O Papa Francisco, em sua encíclica Laudato Si,
reforça a noção de que “Não há duas crises separadas, uma ambiental e outra
social, mas uma única e complexa crise socioambiental. As diretrizes para a
solução requerem uma abordagem integral para combater a pobreza, devolver a
dignidade aos excluídos e, simultaneamente, proteger a natureza.” (LS 139).
Para que a justiça flua, é necessário um compromisso com o combate às
estruturas de pecado que perpetuam a desigualdade e a exploração, tanto dos
recursos naturais quanto das populações humanas. O Tempo da Criação 2024 propõe
uma reflexão crítica sobre o nosso papel nesse sistema e nos convoca a tomar
decisões mais conscientes e justas.
O tema de 2024 também nos convida a refletir sobre a paz,
não apenas como ausência de conflitos armados, mas como uma realidade muito
mais profunda que depende da harmonia entre o ser humano e a natureza. São
Francisco de Assis, cujo dia é celebrado no encerramento do Tempo da Criação, é
uma inspiração para essa visão integral da paz, em que todos os elementos da
criação vivem em equilíbrio e respeito mútuo. A paz flui quando a justiça é
estabelecida, e quando há equilíbrio entre o uso dos recursos e o respeito à
dignidade de todas as criaturas.
A paz com a criação envolve também uma transformação
espiritual. Na encíclica Fratelli Tutti, o Papa Francisco destaca
que “Não haverá paz sem um empenho real e eficaz para combater a
pobreza, a desigualdade, a falta de trabalho, de terra e de casa. Não haverá
paz sem fazer desaparecer as formas de marginalização e exclusão, e respeitar a
dignidade de todas as pessoas.” (FT 127). A paz e a
justiça caminham juntas, e a paz ambiental não pode ser alcançada sem um
compromisso ativo com a justiça social e ecológica.

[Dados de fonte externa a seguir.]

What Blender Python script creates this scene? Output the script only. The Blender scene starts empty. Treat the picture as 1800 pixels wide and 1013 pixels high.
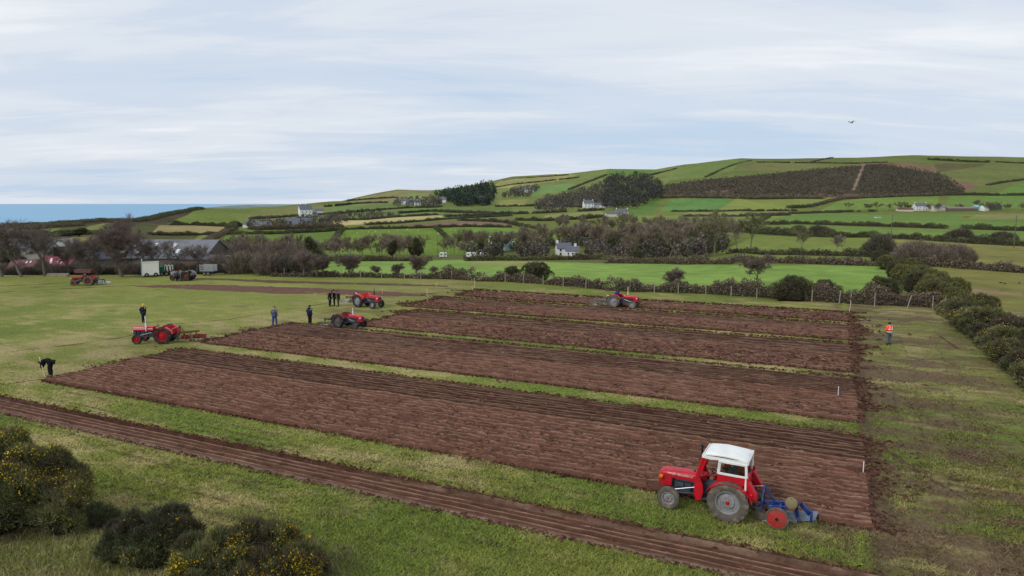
import bpy, math, random
import numpy as np
from mathutils import Vector, Matrix

SC = bpy.context.scene
COL = SC.collection
R = math.radians
# ------------------------------------------------------------------ camera
FPX = 1200.0                      # focal length in photograph pixels (24 mm lens)
CAMH = 10.8                       # drone height over the ploughed field
PITCH = math.atan((506.5 - 358.0) / FPX)
cam = bpy.data.cameras.new('camera')
cam.lens = 24.0; cam.sensor_width = 36.0; cam.clip_start = 0.1; cam.clip_end = 120000
camo = bpy.data.objects.new('camera', cam); COL.objects.link(camo)
camo.location = (0, 0, CAMH); camo.rotation_euler = (R(90) - PITCH, 0, 0)
SC.camera = camo
# ------------------------------------------------------------------ sky: thin streaky overcast over a Nishita sky
SUN_EL, SUN_AZ = R(40), R(-128)   # azimuth from +Y towards +X : sun high behind the drone on the left
w = bpy.data.worlds.new('World'); SC.world = w; w.use_nodes = True
nt = w.node_tree; nt.nodes.clear()
def WN(t, **k):
    n = nt.nodes.new(t)
    for a, b in k.items(): setattr(n, a, b)
    return n
def WL(a, b): nt.links.new(a, b)
out = WN('ShaderNodeOutputWorld'); bg = WN('ShaderNodeBackground'); bg.inputs[1].default_value = 0.1
sky = WN('ShaderNodeTexSky', sky_type='NISHITA'); sky.sun_disc = False
sky.sun_elevation = SUN_EL; sky.sun_rotation = SUN_AZ; sky.air_density = 1.0; sky.dust_density = 1.5
tc = WN('ShaderNodeTexCoord'); sep = WN('ShaderNodeSeparateXYZ'); WL(tc.outputs['Generated'], sep.inputs[0])
def wmath(op, a, b=None):
    n = WN('ShaderNodeMath', operation=op)
    for i, x in enumerate((a, b)):
        if x is None: continue
        if isinstance(x, (int, float)): n.inputs[i].default_value = x
        else: WL(x, n.inputs[i])
    return n.outputs[0]
zz = wmath('ADD', wmath('MAXIMUM', sep.outputs[2], 0.0), 0.10)
cx = wmath('DIVIDE', sep.outputs[0], zz); cy = wmath('DIVIDE', sep.outputs[1], zz)
cmb = WN('ShaderNodeCombineXYZ'); WL(cx, cmb.inputs[0]); WL(cy, cmb.inputs[1])
def layer(scale, loc, rot, det, rough, dist):
    mp = WN('ShaderNodeMapping'); mp.inputs['Location'].default_value = loc
    mp.inputs['Rotation'].default_value = (0, 0, rot); mp.inputs['Scale'].default_value = scale
    WL(cmb.outputs[0], mp.inputs[0])
    n = WN('ShaderNodeTexNoise'); n.inputs['Scale'].default_value = 1.0; n.inputs['Detail'].default_value = det
    n.inputs['Roughness'].default_value = rough; n.inputs['Distortion'].default_value = dist
    WL(mp.outputs[0], n.inputs['Vector']); return n.outputs[0]
n1 = layer((0.30, 0.62, 1), (3.1, 0.4, 0), R(16), 7, 0.56, 0.5)     # broad sheets
n2 = layer((0.55, 1.7, 1), (7.7, 2.2, 0), R(9), 9, 0.6, 0.8)       # streaks
n3 = layer((0.10, 0.16, 1), (1.3, 5.2, 0), R(-20), 3, 0.5, 0.2)     # very large
sm = wmath('ADD', wmath('ADD', wmath('MULTIPLY', n1, 0.46), wmath('MULTIPLY', n2, 0.30)), wmath('MULTIPLY', n3, 0.30))
rp = WN('ShaderNodeValToRGB'); WL(sm, rp.inputs[0])
cr = rp.color_ramp; cr.interpolation = 'EASE'
cr.elements[0].position = 0.40; cr.elements[0].color = (5.5, 6.8, 8.45, 1)
cr.elements[1].position = 0.64; cr.elements[1].color = (9.0, 9.3, 9.7, 1)
e = cr.elements.new(0.49); e.color = (6.55, 7.4, 8.6, 1)
e = cr.elements.new(0.56); e.color = (7.6, 8.15, 8.9, 1)
mx = WN('ShaderNodeMix', data_type='RGBA'); mx.inputs[0].default_value = 0.94
WL(sky.outputs[0], mx.inputs[6]); WL(rp.outputs[0], mx.inputs[7])
WL(mx.outputs[2], bg.inputs[0]); WL(bg.outputs[0], out.inputs[0])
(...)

O Tempo da Criação 2024 nos desafia a entender que o
conflito com o meio ambiente é uma manifestação de um conflito mais amplo entre
as nações, as pessoas e as suas relações com a Terra. A paz duradoura depende
de uma abordagem que reconheça a interdependência de todas as criaturas e
busque restaurar as relações quebradas entre a humanidade e a natureza. A
destruição ambiental não só ameaça a sobrevivência do planeta, mas também gera
tensões sociais, como migrações forçadas, insegurança alimentar e conflitos por
recursos, que são consequências diretas das mudanças climáticas e da degradação
ambiental.
O tema do Tempo da Criação 2024 evoca a imagem poderosa de
um rio que flui com justiça e paz. Essa metáfora, inspirada nas palavras do
profeta Amós – “Corra o juízo como as águas e a justiça como um rio perene”
(Am 5,24) – sugere um movimento constante e vigoroso em direção à restauração e
à reconciliação. Assim como um rio, a justiça e a paz devem fluir,
transformando tudo o que tocam e trazendo vida nova à criação.
O rio simboliza, também, a esperança de regeneração. Em
várias culturas e tradições religiosas, os rios são vistos como fontes de vida,
purificação e renovação. No contexto do Tempo da Criação, o rio que flui com
justiça e paz representa a esperança de um futuro em que a humanidade viva em
harmonia com a natureza, respeitando os limites da criação e promovendo o bem
comum. Este tema nos lembra que nossa ação deve ser contínua e resiliente, como
a correnteza de um rio, superando obstáculos e promovendo vida em todas as suas
formas.
No Tempo da Criação 2024, somos chamados a
fazer fluir a justiça e a paz através de ações concretas em nossas
comunidades, como o plantio de árvores, a redução do consumo de plástico, o
apoio a políticas de energia limpa e o engajamento em iniciativas de
solidariedade social e ambiental.
Este tempo é uma oportunidade única para as comunidades
cristãs de todo o mundo se unirem em torno de um objetivo comum: o cuidado da
casa comum. Este tempo de oração e ação pelo meio ambiente é profundamente
ecumênico, reunindo igrejas e tradições cristãs de diferentes denominações,
como católicos, ortodoxos, protestantes e anglicanos. Essa diversidade
enriquece a reflexão sobre a criação e fortalece a resposta coletiva aos
desafios globais que enfrentamos.
Em 2024, o tema “Que a Justiça e a Paz Fluam” convida a
comunidade cristã global a reforçar sua colaboração na promoção da justiça
climática, na defesa dos direitos dos povos indígenas e na proteção dos
ecossistemas ameaçados. Essa união ecumênica também reflete o desejo de
construir pontes de diálogo e solidariedade entre as diferentes tradições de fé
e com a sociedade em geral, reconhecendo que o cuidado com a criação é uma
responsabilidade comum a toda a humanidade.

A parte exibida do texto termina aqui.